::: Data segment :::

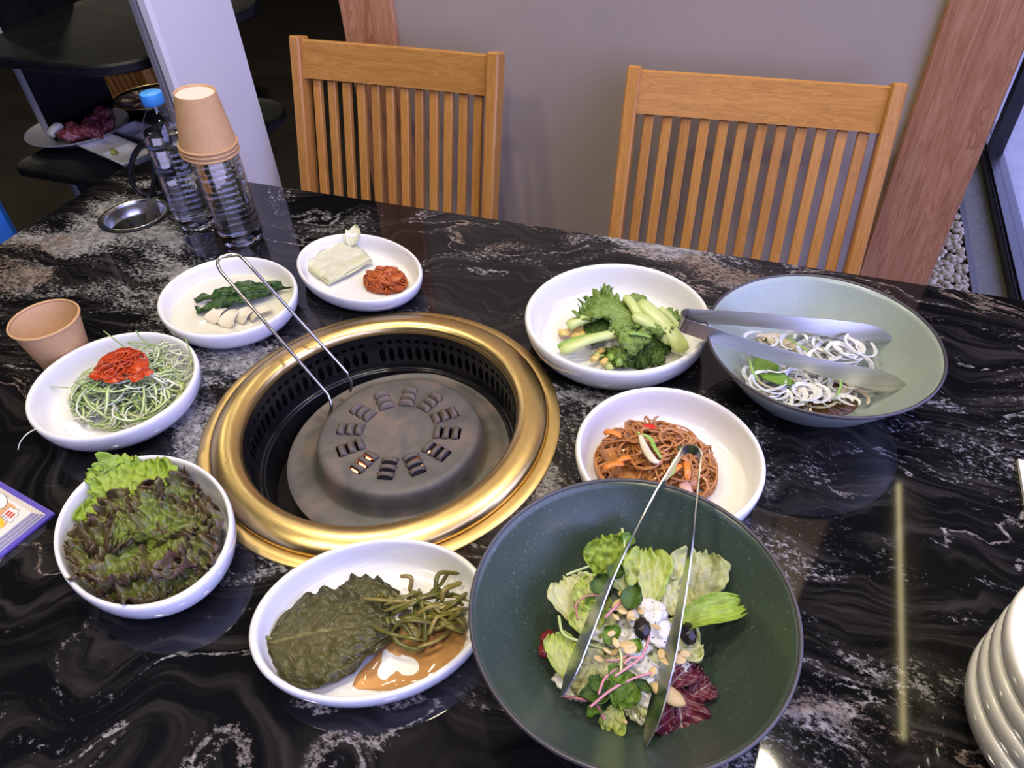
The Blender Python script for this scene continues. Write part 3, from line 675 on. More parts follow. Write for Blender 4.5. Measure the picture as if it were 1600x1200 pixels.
tag(m.build('shredded_scallion', [V_WHITE, V_PALE, V_GREEN]), 'heap of fine shredded pale green scallion in white dish', 'scallion', kind='stuff')
m = MB(); r_ = random.Random(5)
for i, (px, py, s_) in enumerate([(190, 560, .019), (170, 575, .015), (212, 572, .015), (155, 585, .011), (200, 555, .013), (228, 582, .008), (176, 590, .011), (213, 590, .008)]):
    q = at(px, py, .048); m.blob(q, (s_, s_ * .8, s_ * .24), i, .35, 14, 1.5)
c = at(190, 574, .045); hair(m, (c.x, c.y), .030, .026, TZ + .046, TZ + .056, 110, .0014, .0009, r_, [0], .95, (1, 4), (.02, .04))
tag(m.build('red_sauce', V_CHILI), 'glossy red chili sauce on the scallion heap', 'sauce', kind='stuff')

# ------------------------------------------------------------------ broth dish
def puddle(name, mat, c, a, b, ang, z, label, cat, wob=.0, seed=0, seg=64, hole=None):
    m = MB(); prof = []
    vs = [(0, 0, 0)]; ca, sa = math.cos(ang), math.sin(ang); fs = []
    for k in range(seg):
        t = 2 * PI * k / seg; s_ = 1 + wob * noise.noise(Vector((math.cos(t) * 1.7, math.sin(t) * 1.7, seed)))
        x, y = a * s_ * math.cos(t), b * s_ * math.sin(t); vs.append((x * ca - y * sa, x * sa + y * ca, 0))
    n0 = len(vs)
    for k in range(1, n0): x, y, _ = vs[k]; vs.append((x * 1.02, y * 1.02, -.0012))
    for k in range(seg):
        k2 = (k + 1) % seg; fs.append((0, 1 + k, 1 + k2)); fs.append((1 + k, n0 + k, n0 + k2, 1 + k2))
    m.add(vs, fs); o = m.build(name, mat); o.location = (c[0], c[1], z); tag(o, label, cat, kind='stuff'); return o
d = DISH['soup']; puddle('broth', BROTH, d[0], d[1] * .885, d[2] * .885, d[3], TZ + .0125, 'cloudy pale broth filling the dish of greens', 'broth')
G = 'greens and radish in broth'
leaf('wilted_green', L_SOUP, at(306, 472, .015), at(445, 452, .017), .011, 'long dark green wilted leaf, rear one in the broth', 'greens', G, ruf=.5, jag=.3, shape='oval', seed=3, nu=30, nv=12, bend=.06, cup=.3, freq=8)
leaf('wilted_green', L_SOUP, at(308, 490, .014), at(420, 462, .018), .013, 'dark green wilted leaf, nearer one in the broth', 'greens', G, ruf=.5, jag=.3, shape='oval', seed=4, nu=30, nv=12, bend=.07, cup=.3, freq=8)
def slab(name, mat, p0, p1, W, th, label, cat, group=None, roll=0.0, bend=.08, taper=.0, seed=0, cupv=.0, nu=10):
    p0, p1 = Vector(p0), Vector(p1); L = (p1 - p0).length; m = MB(); path = []; rad = []
    vs = []; so = seed * 3.1
    for i in range(nu + 1):
        t = i / nu; ww = W * (1 - taper * t) * (1 + .12 * noise.noise(Vector((t * 3, so, 0)))); z = bend * L * math.sin(PI * t)
        e = min(1, min(t, 1 - t) * nu * .8 + .55)
        for k in range(10):
            an = 2 * PI * k / 10; cx, sx = math.cos(an), math.sin(an); x = ww * math.copysign(abs(cx) ** .6, cx) * e
            vs.append((x, t * L, z + th / 2 * math.copysign(abs(sx) ** .6, sx) * e + cupv * x * x / max(ww, 1e-6)))
    fs = [tuple(range(10)), tuple(nu * 10 + k for k in range(9, -1, -1))]
    for i in range(nu):
        for k in range(10): k2 = (k + 1) % 10; fs.append((i * 10 + k2, i * 10 + k, (i + 1) * 10 + k, (i + 1) * 10 + k2))
    m.add(vs, fs); o = m.build(name, mat); o.matrix_world = frame(p0, p1, roll); tag(o, label, cat, group); return o
for i, (a, b, c_, d_, W, wd) in enumerate([(330, 505, 352, 480, .013, 'leftmost, pointed'), (352, 512, 372, 484, .013, 'second from the left'), (372, 505, 395, 482, .014, 'middle one'), (390, 500, 425, 482, .011, 'rightmost, longest'), (338, 486, 360, 476, .008, 'small one against the greens')]):
    slab('radish_slice', V_RADISH, at(a, b, .013), at(c_, d_, .019), W, .002, 'thin cream radish slice in the broth, ' + wd, 'radish', G, taper=.5, bend=.15, seed=i, cupv=.25)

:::

__The problem__
Restate the data above exactly, stripping out each image.

__Task answer__
The Blender Python script for this scene continues. Write part 3, from line 675 on. More parts follow. Write for Blender 4.5. Measure the picture as if it were 1600x1200 pixels.
tag(m.build('shredded_scallion', [V_WHITE, V_PALE, V_GREEN]), 'heap of fine shredded pale green scallion in white dish', 'scallion', kind='stuff')
m = MB(); r_ = random.Random(5)
for i, (px, py, s_) in enumerate([(190, 560, .019), (170, 575, .015), (212, 572, .015), (155, 585, .011), (200, 555, .013), (228, 582, .008), (176, 590, .011), (213, 590, .008)]):
    q = at(px, py, .048); m.blob(q, (s_, s_ * .8, s_ * .24), i, .35, 14, 1.5)
c = at(190, 574, .045); hair(m, (c.x, c.y), .030, .026, TZ + .046, TZ + .056, 110, .0014, .0009, r_, [0], .95, (1, 4), (.02, .04))
tag(m.build('red_sauce', V_CHILI), 'glossy red chili sauce on the scallion heap', 'sauce', kind='stuff')

# ------------------------------------------------------------------ broth dish
def puddle(name, mat, c, a, b, ang, z, label, cat, wob=.0, seed=0, seg=64, hole=None):
    m = MB(); prof = []
    vs = [(0, 0, 0)]; ca, sa = math.cos(ang), math.sin(ang); fs = []
    for k in range(seg):
        t = 2 * PI * k / seg; s_ = 1 + wob * noise.noise(Vector((math.cos(t) * 1.7, math.sin(t) * 1.7, seed)))
        x, y = a * s_ * math.cos(t), b * s_ * math.sin(t); vs.append((x * ca - y * sa, x * sa + y * ca, 0))
    n0 = len(vs)
    for k in range(1, n0): x, y, _ = vs[k]; vs.append((x * 1.02, y * 1.02, -.0012))
    for k in range(seg):
        k2 = (k + 1) % seg; fs.append((0, 1 + k, 1 + k2)); fs.append((1 + k, n0 + k, n0 + k2, 1 + k2))
    m.add(vs, fs); o = m.build(name, mat); o.location = (c[0], c[1], z); tag(o, label, cat, kind='stuff'); return o
d = DISH['soup']; puddle('broth', BROTH, d[0], d[1] * .885, d[2] * .885, d[3], TZ + .0125, 'cloudy pale broth filling the dish of greens', 'broth')
G = 'greens and radish in broth'
leaf('wilted_green', L_SOUP, at(306, 472, .015), at(445, 452, .017), .011, 'long dark green wilted leaf, rear one in the broth', 'greens', G, ruf=.5, jag=.3, shape='oval', seed=3, nu=30, nv=12, bend=.06, cup=.3, freq=8)
leaf('wilted_green', L_SOUP, at(308, 490, .014), at(420, 462, .018), .013, 'dark green wilted leaf, nearer one in the broth', 'greens', G, ruf=.5, jag=.3, shape='oval', seed=4, nu=30, nv=12, bend=.07, cup=.3, freq=8)
def slab(name, mat, p0, p1, W, th, label, cat, group=None, roll=0.0, bend=.08, taper=.0, seed=0, cupv=.0, nu=10):
    p0, p1 = Vector(p0), Vector(p1); L = (p1 - p0).length; m = MB(); path = []; rad = []
    vs = []; so = seed * 3.1
    for i in range(nu + 1):
        t = i / nu; ww = W * (1 - taper * t) * (1 + .12 * noise.noise(Vector((t * 3, so, 0)))); z = bend * L * math.sin(PI * t)
        e = min(1, min(t, 1 - t) * nu * .8 + .55)
        for k in range(10):
            an = 2 * PI * k / 10; cx, sx = math.cos(an), math.sin(an); x = ww * math.copysign(abs(cx) ** .6, cx) * e
            vs.append((x, t * L, z + th / 2 * math.copysign(abs(sx) ** .6, sx) * e + cupv * x * x / max(ww, 1e-6)))
    fs = [tuple(range(10)), tuple(nu * 10 + k for k in range(9, -1, -1))]
    for i in range(nu):
        for k in range(10): k2 = (k + 1) % 10; fs.append((i * 10 + k2, i * 10 + k, (i + 1) * 10 + k, (i + 1) * 10 + k2))
    m.add(vs, fs); o = m.build(name, mat); o.matrix_world = frame(p0, p1, roll); tag(o, label, cat, group); return o
for i, (a, b, c_, d_, W, wd) in enumerate([(330, 505, 352, 480, .013, 'leftmost, pointed'), (352, 512, 372, 484, .013, 'second from the left'), (372, 505, 395, 482, .014, 'middle one'), (390, 500, 425, 482, .011, 'rightmost, longest'), (338, 486, 360, 476, .008, 'small one against the greens')]):
    slab('radish_slice', V_RADISH, at(a, b, .013), at(c_, d_, .019), W, .002, 'thin cream radish slice in the broth, ' + wd, 'radish', G, taper=.5, bend=.15, seed=i, cupv=.25)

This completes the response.